Cryptography course notes - Block Ciphers



https://www.coursera.org/learn/crypto

PRP/PRF - Psuedo Random Permutations/Functions and Block Ciphers are the terms which can be used independently.
They map a block of size n to output block of size n. For 3DES, n = 64 bits and k(key size) = 168 bits. For AES, n = 128 bits, k = 128, 192, 256
Key is expanded in round keys which are in turn applied to input. It's parallel in nature.

Key expansion. Round function.

Basic building block - Feistel netwrok - take functions which map n bits to n bits and construct invertible functions which map 2n bits to 2n bits.
DES is 16 round Feistel network. Function is same in all rounds, just that key is different.


Luby Rackoff theorem - 3 round Feistel network gives a secure PRF. Argue that 2 round is not secure.

Breaking DES with exhaustive search
Given 1 m,c pair there is 99.5% probability that a certain key was used.
With 2 pairs, prob. is even higher.
56-bit DES has been broken in 3 months, 3 days, 22 hours. In 7 days with 120 off-the-shelf FPGAs.
With double-DES, it can be broken in 2^63 time (vs 2^56 for single-DES) due to man in the middle attack.
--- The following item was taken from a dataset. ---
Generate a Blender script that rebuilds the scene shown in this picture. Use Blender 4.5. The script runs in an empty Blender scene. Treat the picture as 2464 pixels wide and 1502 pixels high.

For triple-DES it's 2^118. 

DES-X can be used to make DES more secure by doing k1 XOR (E (k2, m XOR k3))

Attacks on the implementation

Side channel attacks
For e.g. if a smart card has a key which is used for encryption/decryption - by observing power consumption you can guess 1) number of cycles (peaks/troughs count) 2) by zooming in on the graph even 0s and 1s can be guessed of the key. 3) Smart card companies try to mask the power but by differential power analysis it can still be broken.

Also, if one core is used for enc/dec, on another core the attack can run which can monitor cache misses since both the cores share the cache.

Fault attacks
Computing errors in the last round expose the secret key k

Linear and Differential attacks
Given many inp/oup pairs, can we recover key in time less than 2^56 (Exhaustive search).
Linear cryptoanalysis -
If you XOR subset of message bits with subset of CT resulting value should be equal to subset of original key with prob = 1/2
But if it's 1/2 + epsilon then there is some bias.
In case of DES epsilon is non-trivial which breaks DES in 2 POW 42. Turns out the 5th S-box (S5) has some linearity which results in 2 POW 42 attack.

Quantum attacks:
Generic search problem:
Given f:X->{0,1}
Goal : find x e X s.t. f(x) = 1

Classical computer will take O(|X|) time. Quantum computing can help us to solve this problem faster, in O(|X| pow 1/2). A quantum computer can break DES in 2 POW 28 as opposed to 2 POW 56. And AES in 2 POW 64. These days 2 pow 64 is considered insecure.